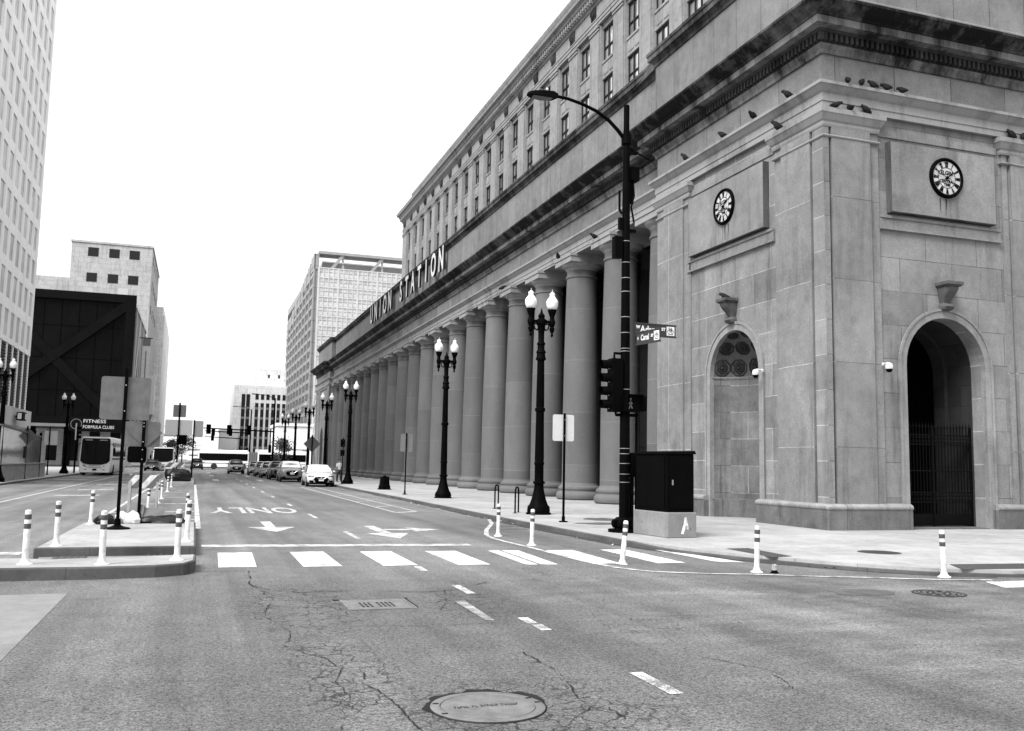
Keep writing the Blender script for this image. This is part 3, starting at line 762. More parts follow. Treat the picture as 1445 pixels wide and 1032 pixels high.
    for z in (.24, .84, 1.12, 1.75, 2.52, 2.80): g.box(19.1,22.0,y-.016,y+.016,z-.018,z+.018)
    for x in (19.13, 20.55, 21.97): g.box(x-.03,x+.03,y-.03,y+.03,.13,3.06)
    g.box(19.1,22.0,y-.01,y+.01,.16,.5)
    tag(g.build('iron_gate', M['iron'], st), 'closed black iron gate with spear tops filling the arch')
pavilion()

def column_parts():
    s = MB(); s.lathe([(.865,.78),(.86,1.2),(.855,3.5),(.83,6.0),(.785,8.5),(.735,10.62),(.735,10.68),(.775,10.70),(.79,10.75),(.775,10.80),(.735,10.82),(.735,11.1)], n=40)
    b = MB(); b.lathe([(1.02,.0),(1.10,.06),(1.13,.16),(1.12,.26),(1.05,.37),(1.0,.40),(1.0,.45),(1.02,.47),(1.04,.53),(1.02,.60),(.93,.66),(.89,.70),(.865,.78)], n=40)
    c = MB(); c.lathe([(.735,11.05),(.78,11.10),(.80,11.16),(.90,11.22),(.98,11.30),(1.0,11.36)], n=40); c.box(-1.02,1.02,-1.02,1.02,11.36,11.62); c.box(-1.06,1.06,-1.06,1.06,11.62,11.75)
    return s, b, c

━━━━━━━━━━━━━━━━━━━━

* [Task prompt]:
Without the pictures, copy the material exactly as given.

* [Output below]:
Keep writing the Blender script for this image. This is part 3, starting at line 762. More parts follow. Treat the picture as 1445 pixels wide and 1032 pixels high.
    for z in (.24, .84, 1.12, 1.75, 2.52, 2.80): g.box(19.1,22.0,y-.016,y+.016,z-.018,z+.018)
    for x in (19.13, 20.55, 21.97): g.box(x-.03,x+.03,y-.03,y+.03,.13,3.06)
    g.box(19.1,22.0,y-.01,y+.01,.16,.5)
    tag(g.build('iron_gate', M['iron'], st), 'closed black iron gate with spear tops filling the arch')
pavilion()

def column_parts():
    s = MB(); s.lathe([(.865,.78),(.86,1.2),(.855,3.5),(.83,6.0),(.785,8.5),(.735,10.62),(.735,10.68),(.775,10.70),(.79,10.75),(.775,10.80),(.735,10.82),(.735,11.1)], n=40)
    b = MB(); b.lathe([(1.02,.0),(1.10,.06),(1.13,.16),(1.12,.26),(1.05,.37),(1.0,.40),(1.0,.45),(1.02,.47),(1.04,.53),(1.02,.60),(.93,.66),(.89,.70),(.865,.78)], n=40)
    c = MB(); c.lathe([(.735,11.05),(.78,11.10),(.80,11.16),(.90,11.22),(.98,11.30),(1.0,11.36)], n=40); c.box(-1.02,1.02,-1.02,1.02,11.36,11.62); c.box(-1.06,1.06,-1.06,1.06,11.62,11.75)
    return s, b, c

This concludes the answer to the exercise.